Subject:
Chernomor
From:
"Alexey Sklyarenko" <skylark05@mail.ru>
Date:
Fri, 19 Feb 2010 15:32:20 +0300
To:
"Vladimir Nabokov Forum" <NABOKV-L@LISTSERV.UCSB.EDU>

In one of my earlier posts I mentioned Chernomor, the villain in Pushkin's long poem "Руслан и Людмила" (Ruslan and Lyudmila). Chernomor (Черномор) is also the name of a character in Pushkin's "Fairy Tale about Tsar Saltan" (1831), the marine tutor (морской дядька) of thirty three knights who live in the sea. The fairy tale's heroine is tsarevna Лебедь, the swan saved by the hero from the kite (коршун*), the evil sorcerer in a bird's disguise. The swan can speak Russian and eventually turns out to be a beautiful maiden with a moon under her plait and a star in her forehead. Her gait is compared to that of a pava (peahen), and her flowing speech, to the murmur of a rivulet:
 
Месяц под косой блестит,
А во лбу звезда горит.
А сама-то величава,
Выступает будто пава;
Сладку речь-то говорит,
Будто реченька журчит.
 
Cf. avian theme resurfacing in Ada's most heart-rending chapter (3.5): "Van managed to sleep soundly, the only reaction on the part of his dormant mind being the dream image of an aquatic peacock, slowly sinking before somersaulting like a diving grebe, near the shore of the lake bearing his name in the ancient kingdom of Arrowroot."

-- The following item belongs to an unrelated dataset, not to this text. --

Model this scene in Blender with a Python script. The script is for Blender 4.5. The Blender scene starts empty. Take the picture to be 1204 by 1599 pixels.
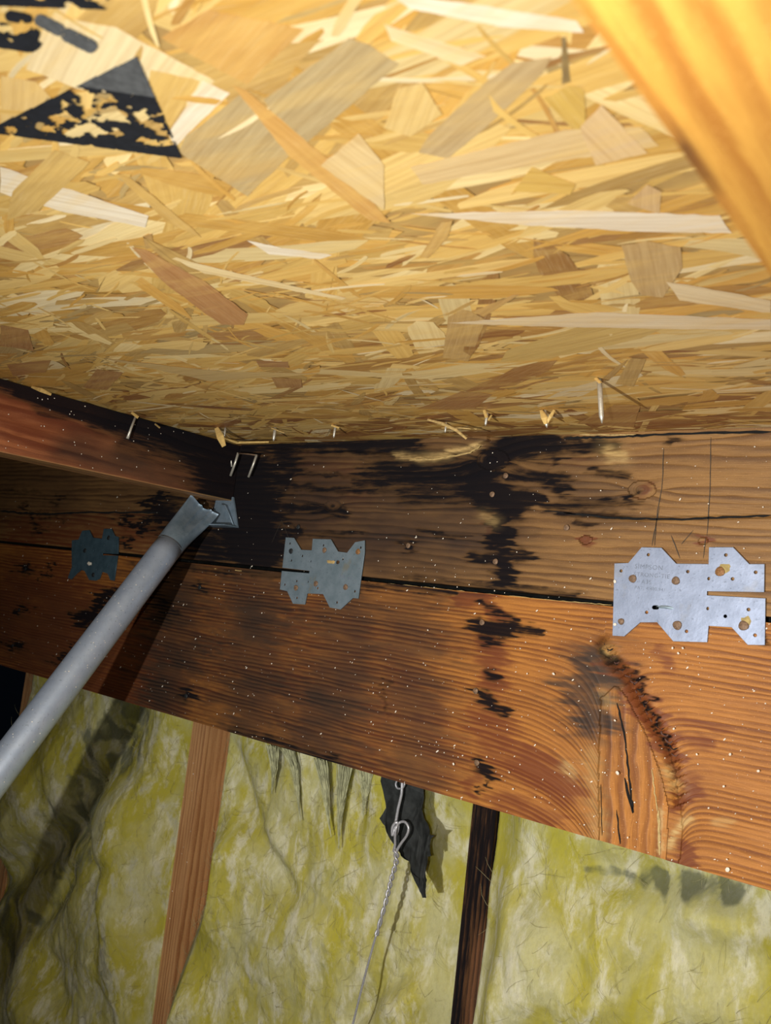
import bpy, bmesh, math, random
import numpy as np
from mathutils import Vector, Matrix, Euler

scene = bpy.context.scene
col = scene.collection
random.seed(7); RNG = np.random.RandomState(11)

# ------------------------------------------------------------------ camera
W, Hh, F = 1204.0, 1599.0, 1302.93
CX, CY = 602.0, 799.5
DX = np.array([0.77553453, 0.02638367, -0.63075359])     # world X (along the header) in camera axes (right, down, forward)
DY = np.array([0.6206552, 0.1508824, 0.76942942])        # world Y (into the wall)
DZ = np.array([0.11546998, -0.98819958, 0.10063935])     # world Z (up)
R = np.array([DX, DY, DZ])
CAM = np.array([0.0, -0.71985, 0.18841])
TOP = 0.365                                              # underside of the roof sheathing above the header's lower edge

cam_d = bpy.data.cameras.new('camera'); cam = bpy.data.objects.new('camera', cam_d); col.objects.link(cam)
scene.camera = cam
cam_d.sensor_fit = 'VERTICAL'; cam_d.sensor_height = 36.0; cam_d.lens = F / Hh * 36.0
right, down, fwd = R @ np.array([1, 0, 0]), R @ np.array([0, 1, 0]), R @ np.array([0, 0, 1])
m = Matrix.Identity(4)
for i in range(3):
    m[i][0] = right[i]; m[i][1] = -down[i]; m[i][2] = -fwd[i]; m[i][3] = CAM[i]
cam.matrix_world = m
cam_d.clip_start = 0.01
cam_d.dof.use_dof = True; cam_d.dof.focus_distance = 0.86; cam_d.dof.aperture_fstop = 14.0

# ------------------------------------------------------------------ light: the torch held beside the phone
w = bpy.data.worlds.new('attic_dark'); scene.world = w; w.use_nodes = True
w.node_tree.nodes['Background'].inputs[0].default_value = (0.35, 0.5, 0.8, 1)
w.node_tree.nodes['Background'].inputs[1].default_value = 0.0025
def lamp(name, off, watts, colour, rad, aim=None, size=90, blend=1.0):
    l = bpy.data.lights.new(name, 'SPOT' if aim is not None else 'POINT'); l.energy = watts; l.color = colour; l.shadow_soft_size = rad
    o = bpy.data.objects.new(name, l); col.objects.link(o)
    o.location = CAM + R @ np.array([off[0], -off[1], off[2]])
    if aim is not None:
        l.spot_size = math.radians(size); l.spot_blend = blend
        o.rotation_euler = (Vector(aim) - o.location).to_track_quat('-Z', 'Y').to_euler()
    return o
lamp('torch_light', (-0.30, -0.09, 0.0), 27, (1.0, 0.965, 0.90), 0.006, (-0.42, 0.0, 0.04), 108)
lamp('phone_flash', (-0.045, -0.01, 0.0), 7.2, (1.0, 0.985, 0.92), 0.004)
scene.view_settings.view_transform = 'Standard'; scene.view_settings.look = 'None'
scene.view_settings.gamma = 1; scene.view_settings.use_curve_mapping = False
scene.view_settings.exposure = 0.0

# ------------------------------------------------------------------ geometry of the place
def ray(px, py): return R @ np.array([px - CX, py - CY, F])
def onY(px, py, y=0.0):
    r = ray(px, py); return CAM + r * ((y - CAM[1]) / r[1])
def onZ(px, py, z=TOP):
    r = ray(px, py); return CAM + r * ((z - CAM[2]) / r[2])
def onX(px, py, x):
    r = ray(px, py); return CAM + r * ((x - CAM[0]) / r[0])
def photo_xy(P):                                          # where a surface point shows in the photograph (for tracing marks)
    v = (np.asarray(P) - CAM) @ R
    z = np.maximum(v[..., 2], 0.02)
    return v[..., 0] / z * F + CX, v[..., 1] / z * F + CY

# ------------------------------------------------------------------ numpy noise
def vnoise(x, y, seed=0):
    xi = np.floor(x).astype(np.int64); yi = np.floor(y).astype(np.int64)
    xf = x - xi; yf = y - yi
    def h(a, b):
        n = (a * 374761393 + b * 668265263 + seed * 1442695041) & 0x7fffffff
        n = ((n ^ (n >> 13)) * 1274126177) & 0x7fffffff
        return ((n ^ (n >> 16)) & 0xffff) / 65535.0
    u = xf * xf * (3 - 2 * xf); v = yf * yf * (3 - 2 * yf)
    return (h(xi, yi) * (1 - u) + h(xi + 1, yi) * u) * (1 - v) + (h(xi, yi + 1) * (1 - u) + h(xi + 1, yi + 1) * u) * v
def fbm(x, y, seed=0, octs=4):
    s = 0; a = 0.5; t = 0
    for o in range(octs):
        s = s + a * vnoise(x * 2 ** o + 17.3 * o, y * 2 ** o + 9.1 * o, seed + o); t += a; a *= 0.5
    return s / t
def smooth(a, b, x):
    t = np.clip((x - a) / (b - a), 0, 1); return t * t * (3 - 2 * t)
def seg_dist(px, py, pts):
    d = np.full(np.shape(px), 1e9)
    if len(pts) == 1: return np.hypot(px - pts[0][0], py - pts[0][1])
    for (x0, y0), (x1, y1) in zip(pts[:-1], pts[1:]):
        dx, dy = x1 - x0, y1 - y0; L = dx * dx + dy * dy + 1e-9
        t = np.clip(((px - x0) * dx + (py - y0) * dy) / L, 0, 1)
        d = np.minimum(d, np.hypot(px - x0 - t * dx, py - y0 - t * dy))
    return d
def blobs(px, py, lst):
    s = np.zeros(np.shape(px))
    for pts, r, k in lst:
        d_ = seg_dist(px, py, pts) / r; s = np.maximum(s, k * (0.72 * (1 - smooth(0.25, 1.7, d_)) + 0.28 * (1 - smooth(0.3, 3.4, d_))))
    return s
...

"Lucette wanted to know: kto siya pava (who's that stately dame)?" [a little later Lucette dubs pava "Miss Condor"]
"Tenderly she [Lucette] shook her jeweled head."
"Then she [Lucette] walked before him as conscious of his gaze as if she were winning a prize for 'poise.' He could describe her dress only as a struthious (if there existed copper-curled ostriches), accentuating as it did the swing of her stance... Lucette made him think of some acrobatic creature immune to the rough seas."
 
Saltan + i = Stalin + a
 
Tsar Saltan = altar + sinitsa + L - ili = sharlatan + tsar + S - shar (sinitsa means "titmouse" in Russian, ili "or," sharlatan "charlatan," shar "ball, sphere, globe; sea strait")
 
*"Коршун" (The Kite) is a poem (1916) by Blok, the final one in Blok's cycle "Родина" (Native Land, 1907-16).